His lordship gave me letters of introduction to big hitters at Oxford and Cambridge. The envelopes were impressed with the dry seal of his office. When I produced one to French hitch-hikers at the youth hostel at Stratford, the timbre sec almost blinded them.
But when I look back now – and I often do – at what Lord Denning did for me, I feel like Charlie Black did when he first saw his King. Here was the most influential judge in the world, with a forensic mind built like a Rolls Royce engine, at the historical seat of the common law and therefore the British Constitution, meeting a ruffled, pimply law student from the colonies – and remembering him and going out of his way to talk to him. And he called me by my name. ‘Hello, Mr Gibson – is everyone looking after you?’ To adapt the response of Charlie Black, ‘it is impossible to overstate the significance of a’ law student being treated by such great man and great judge in this way. ‘It had simply never entered my mind that I would see this for the first time’ in such a man.

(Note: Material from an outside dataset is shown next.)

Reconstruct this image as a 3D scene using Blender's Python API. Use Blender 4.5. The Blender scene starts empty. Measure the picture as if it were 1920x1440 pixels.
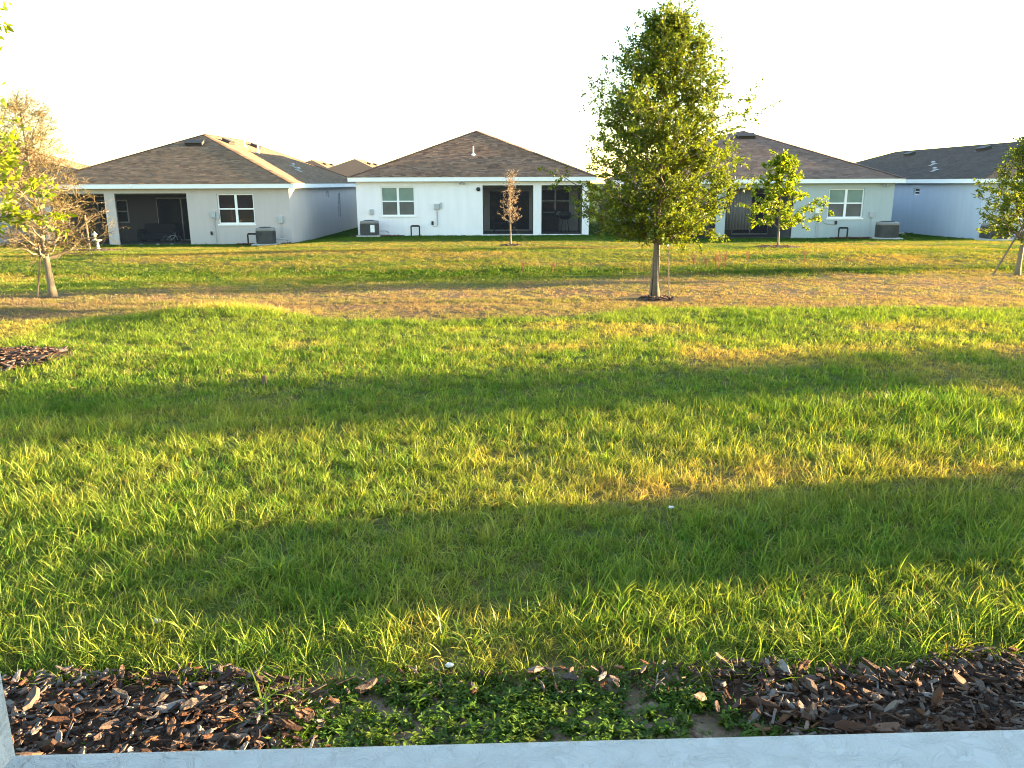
import bpy, bmesh, math, random
import numpy as np
from mathutils import Vector, Matrix

R = math.radians
SC = bpy.context.scene
COL = SC.collection

# ------------------------------------------------------------------ camera
cam_data = bpy.data.cameras.new('camera')
cam_data.sensor_width = 36.0
cam_data.lens = 28.12
cam_data.clip_start = 0.05
cam_data.clip_end = 6000
cam = bpy.data.objects.new('camera', cam_data)
COL.objects.link(cam)
cam.location = (0, 0, 1.7)
cam.matrix_world = (Matrix.Translation((0, 0, 1.7)) @ Matrix.Rotation(R(90 - 14.1), 4, 'X')
                    @ Matrix.Rotation(R(-0.22), 4, 'Z'))
SC.camera = cam

# ------------------------------------------------------------------ sky and sun
SUN_AZ, SUN_EL = R(10.0), R(5.5)          # azimuth measured from +x towards +y
world = bpy.data.worlds.new('World')
SC.world = world
world.use_nodes = True
wn = world.node_tree
wn.nodes.clear()
sky = wn.nodes.new('ShaderNodeTexSky')
sky.sky_type = 'NISHITA'
sky.sun_disc = False
sky.sun_elevation = SUN_EL
sky.sun_rotation = R(90) - SUN_AZ
sky.altitude = 0
sky.air_density = 1.0
sky.dust_density = 0.1
sky.ozone_density = 1.4
bg = wn.nodes.new('ShaderNodeBackground')
bg.inputs['Strength'].default_value = 0.10
wo = wn.nodes.new('ShaderNodeOutputWorld')
wn.links.new(sky.outputs[0], bg.inputs['Color'])
wn.links.new(bg.outputs[0], wo.inputs['Surface'])

sl = bpy.data.lights.new('sun', 'SUN')
sl.energy = 5.0
sl.angle = R(0.5)
sl.color = (1.0, 0.74, 0.40)
sun = bpy.data.objects.new('sun', sl)
COL.objects.link(sun)
to_sun = Vector((math.cos(SUN_EL) * math.cos(SUN_AZ), math.cos(SUN_EL) * math.sin(SUN_AZ), math.sin(SUN_EL)))
sun.rotation_euler = to_sun.to_track_quat('Z', 'Y').to_euler()
sun.location = (40, 8, 20)

SC.view_settings.view_transform = 'Standard'
SC.view_settings.look = 'None'
SC.view_settings.exposure = 3.6
SC.view_settings.gamma = 1.0
SC.view_settings.use_curve_mapping = False
SC.render.engine = 'CYCLES'
SC.cycles.max_bounces = 6
SC.cycles.diffuse_bounces = 3
SC.cycles.glossy_bounces = 2
SC.cycles.transparent_max_bounces = 8
SC.cycles.use_denoising = True
SC.cycles.filter_width = 1.05

# ------------------------------------------------------------------ helpers
rng = np.random.default_rng(11)


def tag(o, label=None, cat=None, group=None, kind=None):
    if label: o['label'] = label
    if cat: o['category'] = cat
    if group: o['group'] = group
    if kind: o['kind'] = kind
    return o


def empty(name, loc, rz=0.0):
    o = bpy.data.objects.new(name, None)
    o.empty_display_size = 0.2
    COL.objects.link(o)
    o.location = loc
    o.rotation_euler = (0, 0, rz)
    return o


def link_mesh(name, me, parent=None):
    o = bpy.data.objects.new(name, me)
    COL.objects.link(o)
    if parent: o.parent = parent
    return o


class MB:
    """collects shapes into one mesh"""
    def __init__(s):
        s.v = []; s.f = []

    def add(s, verts, faces):
        n = len(s.v)
        s.v.extend([tuple(p) for p in verts])
        s.f.extend([tuple(i + n for i in f) for f in faces])
        return s

    def box(s, x0, y0, z0, x1, y1, z1):
        v = [(x0, y0, z0), (x1, y0, z0), (x1, y1, z0), (x0, y1, z0),
             (x0, y0, z1), (x1, y0, z1), (x1, y1, z1), (x0, y1, z1)]
        return s.add(v, [(0, 3, 2, 1), (4, 5, 6, 7), (0, 1, 5, 4), (1, 2, 6, 5), (2, 3, 7, 6), (3, 0, 4, 7)])

    def obox(s, c, ax, ay, az):
        c, ax, ay, az = (Vector(q) for q in (c, ax, ay, az))
        v = [c + sx * ax + sy * ay + sz * az for sz in (-1, 1) for sx, sy in ((-1, -1), (1, -1), (1, 1), (-1, 1))]
        return s.add(v, [(0, 3, 2, 1), (4, 5, 6, 7), (0, 1, 5, 4), (1, 2, 6, 5), (2, 3, 7, 6), (3, 0, 4, 7)])

    def tube(s, pts, rad, n=8, caps=True):
        pts = [Vector(p) for p in pts]
        if not hasattr(rad, "__len__"): rad = [rad] * len(pts)
        rad = [float(q) for q in rad]
        base = len(s.v)
        ref = Vector((0.31, 0.17, 0.93))
        for i, p in enumerate(pts):
            t = (pts[min(i + 1, len(pts) - 1)] - pts[max(i - 1, 0)])
            if t.length < 1e-9: t = Vector((0, 0, 1))
            t.normalize()
            if abs(t.dot(ref)) > 0.97: rf = Vector((1, 0.1, 0))
            else: rf = ref
            a = t.cross(rf).normalized(); b = t.cross(a)
            for k in range(n):
                w = 2 * math.pi * k / n
                s.v.append(tuple(p + rad[i] * (math.cos(w) * a + math.sin(w) * b)))
        for i in range(len(pts) - 1):
            for k in range(n):
                k2 = (k + 1) % n
                s.f.append((base + i * n + k, base + i * n + k2, base + (i + 1) * n + k2, base + (i + 1) * n + k))
        if caps:
            s.f.append(tuple(base + k for k in range(n))[::-1])
            s.f.append(tuple(base + (len(pts) - 1) * n + k for k in range(n)))
        return s

    def lathe(s, prof, n=20, c=(0, 0, 0)):
        base = len(s.v)
        for r, z in prof:
            for k in range(n):
                w = 2 * math.pi * k / n
                s.v.append((c[0] + r * math.cos(w), c[1] + r * math.sin(w), c[2] + z))
        for i in range(len(prof) - 1):
            for k in range(n):
                k2 = (k + 1) % n
                s.f.append((base + i * n + k, base + i * n + k2, base + (i + 1) * n + k2, base + (i + 1) * n + k))
        s.f.append(tuple(base + k for k in range(n))[::-1])
        s.f.append(tuple(base + (len(prof) - 1) * n + k for k in range(n)))
        return s

    def grid_solid(s, us, ws, solid, t0, t1, axis='y'):
        """rectilinear sheet in (u, z) with holes, extruded t0..t1 along y (axis 'y') or along x (axis 'x')"""
        def P(u, t, w): return (u, t, w) if axis == 'y' else (t, u, w)
        nu, nw = len(us) - 1, len(ws) - 1
        S = lambda i, j: 0 <= i < nu and 0 <= j < nw and solid(0.5 * (us[i] + us[i + 1]), 0.5 * (ws[j] + ws[j + 1]))
        for i in range(nu):
            for j in range(nw):
                if not S(i, j): continue
                a, b, c, d = us[i], us[i + 1], ws[j], ws[j + 1]
                q = [[P(a, t0, c), P(b, t0, c), P(b, t0, d), P(a, t0, d)],
                     [P(b, t1, c), P(a, t1, c), P(a, t1, d), P(b, t1, d)]]
                if not S(i - 1, j): q.append([P(a, t1, c), P(a, t0, c), P(a, t0, d), P(a, t1, d)])
                if not S(i + 1, j): q.append([P(b, t0, c), P(b, t1, c), P(b, t1, d), P(b, t0, d)])
                if not S(i, j - 1): q.append([P(a, t1, c), P(b, t1, c), P(b, t0, c), P(a, t0, c)])
                if not S(i, j + 1): q.append([P(a, t0, d), P(b, t0, d), P(b, t1, d), P(a, t1, d)])
                for fq in q: s.add(fq, [(0, 1, 2, 3)])
        return s

    def build(s, name, mat, parent=None, smooth=False, bevel=0.0, weld=False):
        me = bpy.data.meshes.new(name)
        me.from_pydata(s.v, [], s.f)
        if weld or bevel:
            bm = bmesh.new(); bm.from_mesh(me)
            bmesh.ops.remove_doubles(bm, verts=bm.verts, dist=1e-5)
            bmesh.ops.recalc_face_normals(bm, faces=bm.faces)
            if bevel:
                ed = [e for e in bm.edges if len(e.link_faces) == 2 and e.calc_face_angle(0) > 0.6]
                bmesh.ops.bevel(bm, geom=ed, offset=bevel, segments=2, affect='EDGES', profile=0.5)
            bm.to_mesh(me); bm.free()
        me.materials.append(mat)
        if smooth:
            me.polygons.foreach_set('use_smooth', [True] * len(me.polygons))
        me.update()
        return link_mesh(name, me, parent)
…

‘You don’t get over that…’ I floated out to the Strand as if on the clouds. I would not have been in the least surprised if I had run into Ronald Barassi and he had said ‘G’day, Gibbo – where’ve you been hiding?’ And I often think back on it when I run into one of those bumptious, stuffed prunes or prudes preening themselves as if the world owes them a bloody living, the latterday jumpmasters of footnoted waste.